Questi, nella sostanza, ritiene opportuno assecondare le proposte egiziane e ha inviato il proprio consigliere Saeb Erekat a Doha (Qatar) per indurre il leader politico di Hamas Khaled Meshal a dare l'atteso via libera. Ma la posizione di Hamas resta inflessibile. Su suggerimento delle autorità del Qatar (che non vedono di buon occhio la mediazione egiziana) Meshal insiste per ricevere fin d'ora l'impegno che la Striscia possa disporre in un prossimo futuro di un porto commerciale e di un aeroporto.

L'ostilità israeliana è evidente: «Quel porto sarebbe subito sotto influenza iraniana, diventerebbe un duty-free per i loro missili» ha commentato il ministro per le questioni strategiche Yuval Steinitz. Secondo la televisione di stato israeliana la proposta egiziana prevede una fase iniziale in cui Israele si impegnerebbe a cessare gli attacchi a Gaza, con un impegno reciproco di Hamas. La riapertura dei valichi della Striscia verso Israele avverrebbe sotto controllo dell'Anp, e così pure l'ingresso nella Striscia dei materiale di ricostruzione. L'Anp dislocherebbe poi le proprie forze lungo la linea di demarcazione e allora Israele annullerebbe la zona di interdizione. La zona di pesca per Gaza (ieri riaperta fino a 3 miglia) sarebbe estesa a 19 chilometri. In questo progetto, secondo l'emittente, Hamas non viene mai menzionato. Il porto di Gaza, secondo la tv, verrebbe discusso in una fase successiva, ma nel contesto degli accordi di Oslo del 1993 fra Israele e Olp. Quegli accordi autorizzavano i palestinesi ad organizzare una gendarmeria per mantenere l'ordine pubblico, ma escludevano la costituzione di una milizia potente e ben organizzata così come è venuta a crearsi a Gaza negli anni in cui Hamas ha gestito la Striscia, in contrapposizione all'Anp. Dunque, nell'ottica israeliana, Gaza potrà disporre di un porto quando sarà demilitarizzata: una proposta che Hamas rifiuta in maniera categorica di prendere in considerazione.

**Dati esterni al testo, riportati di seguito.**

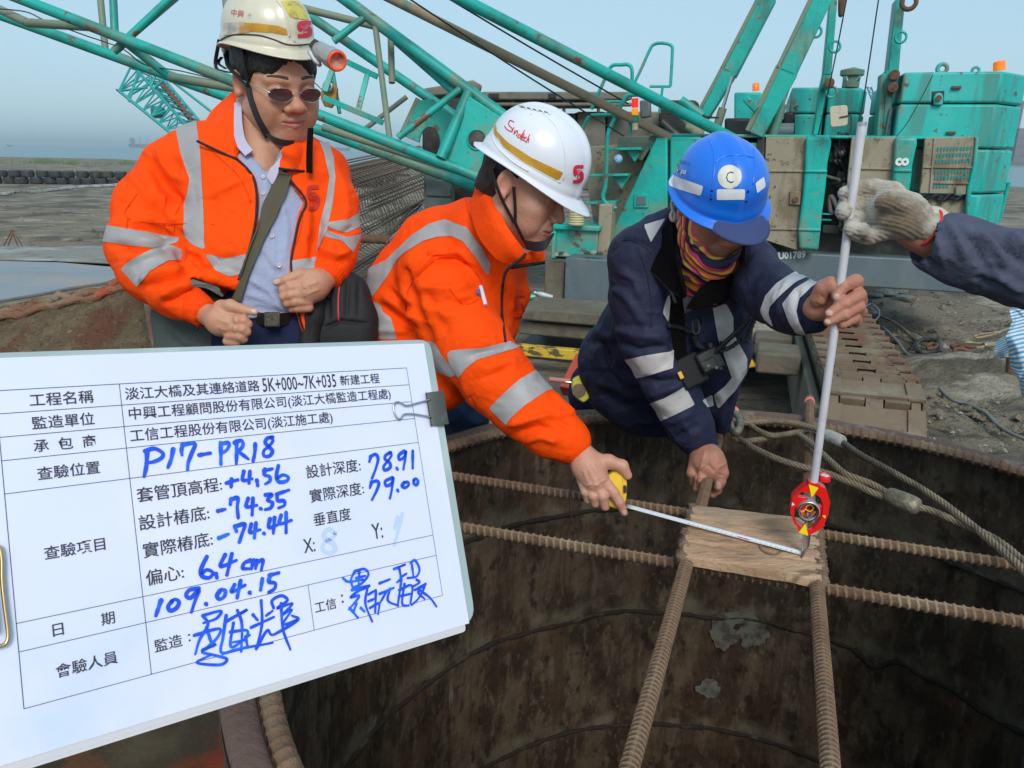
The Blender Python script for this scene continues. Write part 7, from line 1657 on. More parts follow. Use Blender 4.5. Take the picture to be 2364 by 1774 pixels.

Alla mezzanotte di oggi scade la tregua di cinque giorni cesserà e nessuno - nè i dirigenti israeliani nè i palestinesi - sanno dire se subito dopo riprenderanno i combattimenti. L'esercito israeliano ha fatto sapere di essere pronto ad ogni eventualità. Hamas, da parte sua, ha mostrato ai mass media la ripresa della produzione di razzi. Nel tentativo di uscire dalla spirale di violenza, migliaia di israeliani - fra cui lo scrittore David Grossman - si sono riuniti sabato a Tel Aviv, nella piazza Rabin. Al loro governo hanno detto che si presenta adesso la opportunità di rilanciare negoziati di pace con l'Anp, collegandoli ai colloqui sulla tregua. Ancora a giugno, hanno rilevato, Netanyahu aveva respinto il governo di unità nazionale palestinese, mentre adesso lo considera un partner adeguato ai colloqui del Caro. Dunque, hanno concluso, un'occasione da non lasciar sfuggire.

Il bilancio dei morti. Secondo l'agenzia palestinese al-Ray i morti accertati del conflitto della Striscia sono 2.016, mentre i feriti sono stimati in 10.193. «La maggior parte degli uccisi - sostiene al-Ray - sono bambini, donne e anziani».